** start of Provided data **

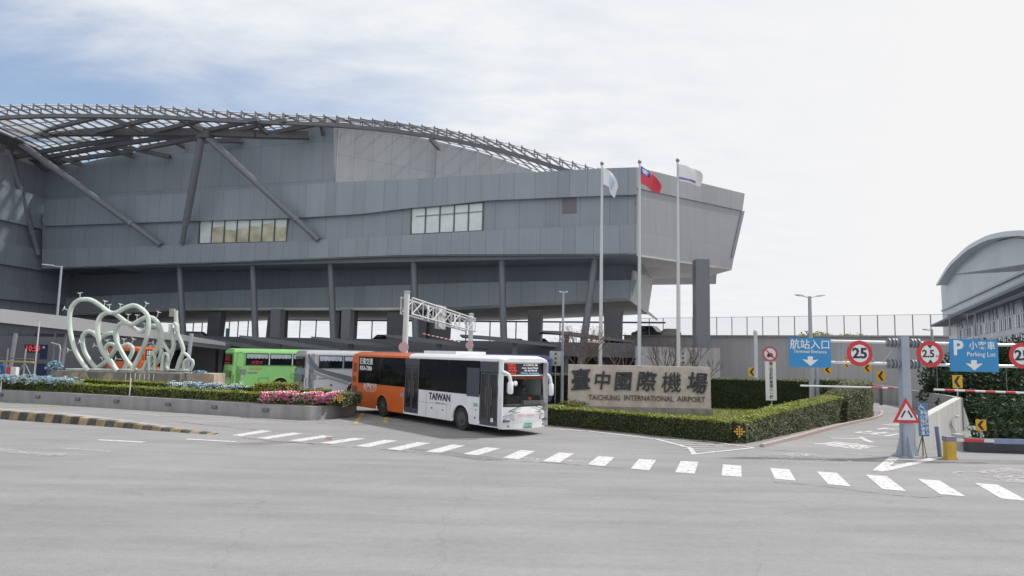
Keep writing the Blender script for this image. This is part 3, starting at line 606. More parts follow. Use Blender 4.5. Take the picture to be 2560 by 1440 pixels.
# far tree tops above the wall
def leafcloud(mb, blobs, n, s, mi=0, flat=.5, rnd=random):
    tot = sum(b[3]*b[4]*b[5] for b in blobs)
    for x, y, z, rx, ry, rz_ in blobs:
        for _ in range(max(4, int(n*rx*ry*rz_/tot))):
            th = rnd.uniform(0, 2*pi); cz = rnd.uniform(-1, 1); r = rnd.uniform(.55, 1.04)**.6; q = sqrt(1-cz*cz); wob = 1+.18*sin(3*th+x)+.14*sin(5*cz+y*3)
            c = Vector((x+rx*r*q*cos(th)*wob, y+ry*r*q*sin(th)*wob, z+rz_*r*cz*wob)); leaf(mb, c, s*rnd.uniform(.6, 1.35), mi, rnd)
def leaf(mb, c, s, mi=0, rnd=random, nrm=None):
    a = Vector((rnd.gauss(0, 1), rnd.gauss(0, 1), rnd.gauss(0, 1))).normalized()
    if nrm is not None: a = (a*.8+nrm).normalized()
    x = a.orthogonal().normalized(); x = Matrix.Rotation(rnd.uniform(0, 6.28), 3, a) @ x; y = a.cross(x)
    mb.face([c-x*s, c-y*s*.5, c+x*s, c+y*s*.5], mi)
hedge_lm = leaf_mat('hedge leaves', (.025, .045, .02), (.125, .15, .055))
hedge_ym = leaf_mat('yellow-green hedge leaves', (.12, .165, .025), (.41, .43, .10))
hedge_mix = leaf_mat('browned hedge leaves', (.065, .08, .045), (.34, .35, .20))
dark_lm = leaf_mat('dark evergreen leaves', (.008, .022, .012), (.06, .10, .04), .6)
hedge_core = mat('hedge inside', (.018, .028, .010), .9)
wood = mat('twig bark', (.13, .10, .085), .85, var=.2)
def hedge(path, width, z0, h, label, top_m=None, side_m=None, dens=330, leafs=.055, name='hedge', group=None, top_r=0, hfun=None, corem=None):
    """clipped hedge: dark solid core, thousands of leaves over its top and sides"""
    P = [Vector((p[0], p[1], 0)) for p in path]; mb = MB(); side_m = side_m or hedge_lm; top_m = top_m or hedge_ym; n = len(P); nr = []
    for i in range(n):
        d = (P[min(i+1, n-1)]-P[max(i-1, 0)]).normalized(); nr.append(Vector((-d.y, d.x, 0)))
    HF = hfun or (lambda t: h); R = []
    for i in range(n):
        hh = HF(i/(n-1)); R.append([P[i]+nr[i]*sx*(width/2-.07)+Z*(z0+zz) for sx, zz in ((-1, 0), (1, 0), (1, hh-.07), (-1, hh-.07))])
    mb.rings(R, 0)
    rnd = random.Random(int(P[0].x*100)+n)
    for i in range(n-1):
        a, b = P[i], P[i+1]; L_ = (b-a).length; d = (b-a).normalized()
        h1 = HF((i+.5)/(n-1))
        for k in range(int(L_*width*dens*1.1)):
            t = rnd.random(); s = rnd.uniform(-.5, .5); nn = nr[i]*(1-t)+nr[i+1]*t; c = a+(b-a)*t+nn*s*width; hh = HF((i+t)/(n-1))
            leaf(mb, c+Z*(z0+hh-rnd.uniform(0, .07)+.022*sin(c.x*2.3+c.y)+.02*sin(c.y*4.1-c.x*1.7)+(rnd.uniform(.03, .11) if rnd.random() < .035 else 0)), leafs*rnd.uniform(.6, 1.3), 2, rnd, Z)
        for sd in (-1, 1):
            for k in range(int(L_*h1*dens)):
                t = rnd.random(); nn = nr[i]*(1-t)+nr[i+1]*t; hh = HF((i+t)/(n-1)); zz = rnd.uniform(0, hh); c = a+(b-a)*t; c = c+nn*sd*(width/2-rnd.uniform(-.01, .09)+.02*sin(c.x*3.3+zz*5)+.018*sin(c.y*5.1-zz*7))
                leaf(mb, c+Z*(z0+zz), leafs*rnd.uniform(.6, 1.3), 2 if hh-zz < rnd.uniform(.02, .13) else 1, rnd, nn*sd)
    for e, sg in ((0, -1), (n-1, 1)):
        hh = HF(e/(n-1))
        for k in range(int(width*hh*dens)):
            d = (P[1]-P[0] if e == 0 else P[-1]-P[-2]).normalized(); leaf(mb, P[e]+nr[e]*rnd.uniform(-.5, .5)*width+d*sg*rnd.uniform(-.05, .03)+Z*(z0+rnd.uniform(0, hh)), leafs, 1, rnd, d*sg)
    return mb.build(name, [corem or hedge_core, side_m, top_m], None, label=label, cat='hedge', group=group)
mb = MB(); c = VW.hit(2080, 842, -6)
leafcloud(mb, [(c.x-1.5, c.y, 5.3, 2.4, 1.5, .8), (c.x+2, c.y, 5.3, 2.2, 1.5, .7)], 3500, .11); f = mb.build('foliage', hedge_ym, empty('far_tree', (c.x, c.y, 0), 'yellowish treetop just showing over the grey retaining wall beside the tall lamp', 'tree')); rod('trunk', (c.x, c.y, 0), (c.x, c.y, 5.3), .18, .12, wood, f.parent)

# ---------------------------------------------------------------- hedges and lawn round the name wall
q0, q1, q2, q3 = G(1372, 1062), G(1872, 1113), G(2100, 1061), G(2186, 1046)
inn = lambda p, d: p+Vector(d)
front = [q0+Vector((-.1, .45, 0)), (q0+q1)/2+Vector((.1, .55, 0)), q1+Vector((-.35, .75, 0))]
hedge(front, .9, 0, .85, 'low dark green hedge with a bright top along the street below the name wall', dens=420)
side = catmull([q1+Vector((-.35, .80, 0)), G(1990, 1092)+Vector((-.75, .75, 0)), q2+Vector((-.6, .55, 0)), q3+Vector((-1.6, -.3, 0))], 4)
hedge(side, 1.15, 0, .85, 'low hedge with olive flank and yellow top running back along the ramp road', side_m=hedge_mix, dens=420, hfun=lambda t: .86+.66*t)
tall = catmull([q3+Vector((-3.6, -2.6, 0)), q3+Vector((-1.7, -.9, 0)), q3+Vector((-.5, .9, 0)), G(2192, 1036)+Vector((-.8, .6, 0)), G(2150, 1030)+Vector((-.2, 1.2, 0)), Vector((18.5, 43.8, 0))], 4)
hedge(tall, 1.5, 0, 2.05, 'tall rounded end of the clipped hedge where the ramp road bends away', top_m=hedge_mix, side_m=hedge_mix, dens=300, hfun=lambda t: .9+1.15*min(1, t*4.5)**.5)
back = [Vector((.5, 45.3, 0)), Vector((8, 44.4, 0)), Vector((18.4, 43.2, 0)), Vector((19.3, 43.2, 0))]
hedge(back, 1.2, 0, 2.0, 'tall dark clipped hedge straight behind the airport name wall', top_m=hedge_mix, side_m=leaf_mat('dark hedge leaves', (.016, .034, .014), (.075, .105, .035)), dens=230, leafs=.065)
lawn_px = [q0+Vector((0, .8, 0)), q1+Vector((-.4, 1.2, 0)), q2+Vector((-1.1, .5, 0)), q3+Vector((-1.8, 0, 0)), Vector((18.5, 43, 0)), Vector((2, 44.8, 0))]
lawn = MB(); lawn.prism([p+Z*.0 for p in lawn_px], Z*.06); lawn.build('lawn_bed', mat('turf soil', (.13, .15, .05), .95, var=.3, vscale=2), kind='structure', base=False)
rnd = random.Random(3); gm = MB()
def inside(p, poly_):
    c = False; j = len(poly_)-1
    for i in range(len(poly_)):
        a, b = poly_[i], poly_[j]
        if (a.y > p.y) != (b.y > p.y) and p.x < (b.x-a.x)*(p.y-a.y)/(b.y-a.y)+a.x: c = not c
        j = i
    return c
for _ in range(16000):
    p = Vector((rnd.uniform(1, 22), rnd.uniform(26, 46), .06))
    if inside(p, lawn_px) and p.x > 9:
        h_ = rnd.uniform(.05, .16); d = rnd.uniform(0, pi); dx = Vector((cos(d), sin(d), 0))*.03; gm.face([p-dx, p+dx, p+Vector((rnd.uniform(-.05, .05), rnd.uniform(-.05, .05), h_))])
gm.build('grass', leaf_mat('grass blades', (.12, .16, .03), (.34, .36, .09)), kind='stuff', base=False)
kb = MB()
kp = catmull([G(1905, 1118), G(1990, 1096), G(2100, 1066), G(2180, 1049), G(2203, 1040), G(2205, 1030)], 4)
for a, b in zip(kp[:-1], kp[1:]): kb.bar(a+Z*.06, b+Z*.06, .16, .12)
kb.build('kerb', mat('reddish kerb', (.40, .33, .31), .8, var=.12), kind='structure', base=False)

# ---------------------------------------------------------------- airport name wall
SP = Plane((G(1416, 1030).x, G(1416, 1030).y), 0); a = G(1416, 1030); b = G(1779, 1041); dd = (b-a).normalized(); SP = Plane(a, math.degrees(atan2(dd.x, dd.y))); rzS = atan2(SP.d.y, SP.d.x)
nw = empty('name_wall', tuple(a), 'beige stone wall carrying the airport name in dark brush characters over an English line', 'sign')
stone = mat('beige split stone', (.56, .495, .475), .85, var=.10, vscale=5, stain=.12, bump=.6, bscale=7)
mb = MB(); mb.prism([SP.hit(u, v) for u, v in [(1421, 911), (1776, 918), (1778, 1022), (1419, 1014)]], -SP.n*.7); mb.build('stone_slab', stone, nw)
mb = MB(); mb.prism([SP.hit(1415, 1014.5, .12), SP.hit(1780, 1022.5, .12), Vector((SP.hit(1780, 1030, .12).x, SP.hit(1780, 1030, .12).y, 0)), Vector((SP.hit(1415, 1030, .12).x, SP.hit(1415, 1030, .12).y, 0))], -SP.n*.95); mb.build('plinth', mat('grey stone plinth', (.27, .26, .25), .85, var=.25, vscale=2, bump=.3, bscale=8), nw)
char_m = mat('dark bronze lettering', (.035, .042, .055), .5)
for ch, x, y, s, ro in (('臺', 1450, 951, 1.30, .10), ('中', 1504, 952, 1.1, -.03), ('國', 1556, 954, 1.15, .03), ('際', 1614, 955, 1.2, -.04), ('機', 1677, 958, 1.25, .05), ('場', 1741, 959, 1.25, -.04)):
    p = SP.hit(x, y+2, .05); text(ch, p, s, char_m, nw, rz=rzS, extrude=.05, bold=0 if ch == '機' else .018, shear=.12, sx=.93, roll=ro)
for wd, x0, x1 in (('TAICHUNG', 1472, 1550), ('INTERNATIONAL', 1560, 1683), ('AIRPORT', 1693, 1763)):
    a = SP.hit(x0, 993, .03); b = SP.hit(x1, 997, .03); me = text_mesh(wd, .5, .02); wdt = max(v.co.x for v in me.vertices)-min(v.co.x for v in me.vertices)
    c = SP.hit((x0+x1)/2, 994.5+(x0-1472)*.018, .03); text(wd, c, .42, mat('bronze small lettering', (.12, .105, .10), .5), nw, rz=rzS, extrude=.02, bold=.002, sx=(b-a).length/wdt*.5/.42)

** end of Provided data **

Your objective →
Write down every line from the opening of the listing to the line with "hedge_lm = leaf_mat('hedge", both included, and nothing else; the pictures are omitted.

Task solution →
Keep writing the Blender script for this image. This is part 3, starting at line 606. More parts follow. Use Blender 4.5. Take the picture to be 2560 by 1440 pixels.
# far tree tops above the wall
def leafcloud(mb, blobs, n, s, mi=0, flat=.5, rnd=random):
    tot = sum(b[3]*b[4]*b[5] for b in blobs)
    for x, y, z, rx, ry, rz_ in blobs:
        for _ in range(max(4, int(n*rx*ry*rz_/tot))):
            th = rnd.uniform(0, 2*pi); cz = rnd.uniform(-1, 1); r = rnd.uniform(.55, 1.04)**.6; q = sqrt(1-cz*cz); wob = 1+.18*sin(3*th+x)+.14*sin(5*cz+y*3)
            c = Vector((x+rx*r*q*cos(th)*wob, y+ry*r*q*sin(th)*wob, z+rz_*r*cz*wob)); leaf(mb, c, s*rnd.uniform(.6, 1.35), mi, rnd)
def leaf(mb, c, s, mi=0, rnd=random, nrm=None):
    a = Vector((rnd.gauss(0, 1), rnd.gauss(0, 1), rnd.gauss(0, 1))).normalized()
    if nrm is not None: a = (a*.8+nrm).normalized()
    x = a.orthogonal().normalized(); x = Matrix.Rotation(rnd.uniform(0, 6.28), 3, a) @ x; y = a.cross(x)
    mb.face([c-x*s, c-y*s*.5, c+x*s, c+y*s*.5], mi)
hedge_lm = leaf_mat('hedge leaves', (.025, .045, .02), (.125, .15, .055))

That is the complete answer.